Erstmals liegen jetzt Oper und Konzert in einer Hand. Wie schlägt sich das im Programm nieder?
Es wird keine logistischen Kollisionen mehr geben, weil ich alles zusammen plane, und es wird auch nicht vorkommen, dass ein Bereich den anderen finanziell kannibalisiert. Um das Programm inhaltlich zusammenzudenken, habe ich mir eine Art Leitmotiv für jeden Festivaljahrgang verordnet. 2017 heißt dieses, abgeleitet von Monteverdi und der Uraufführungsproduktion: „Leidenschaft“.
Ein weites Feld . . .
Das muss auch so sein, damit es über vier Wochen funktioniert und die Vielfalt der Genres abdeckt, die wir in Schwetzingen haben.
Was bringen Sie aus Ihrer Zeit am Konzerthaus Berlin mit?

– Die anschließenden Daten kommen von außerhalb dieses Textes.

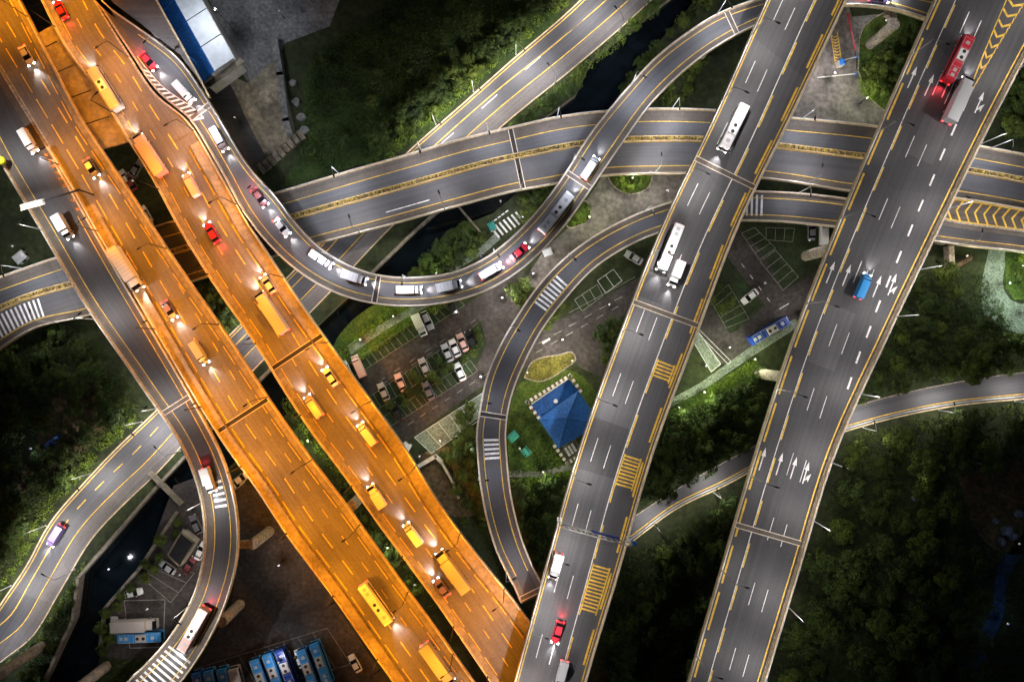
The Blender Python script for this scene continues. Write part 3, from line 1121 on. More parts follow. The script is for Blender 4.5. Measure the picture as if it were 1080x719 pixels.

Auf jeden Fall viel Erfahrung und eine gewisse Stressresistenz. Dazu kommen eine gute Kenntnis des Konzertrepertoires und ein künstlerisches Netzwerk.
Außerdem aber auch ein großes Interesse für Neue Musik, das Sie dann 2009 auch zur Salzburg Biennale brachte.
Ja, ich habe ja parallel zu meiner Arbeit als Künstlerische Direktorin des Konzerthauses mehr als zehn Jahre ein internationales Festival für zeitgenössische Musik geleitet, die Musik-Biennale Berlin. Am Konzerthaus habe ich dann auch etwa ein Festival Alter Musik angeregt, ich habe das ganze Sinfonieorchesterprogramm konzipiert und das Orchester auch gemanagt. Und ich habe dort gelernt, mit Budgets zu arbeiten und Haushaltsdisziplin walten zu lassen, Drittmittelanträge zu stellen, Kooperationspartner zu gewinnen. Das klingt ein bisschen langweilig, aber es hilft enorm dabei, Dinge möglich zu machen.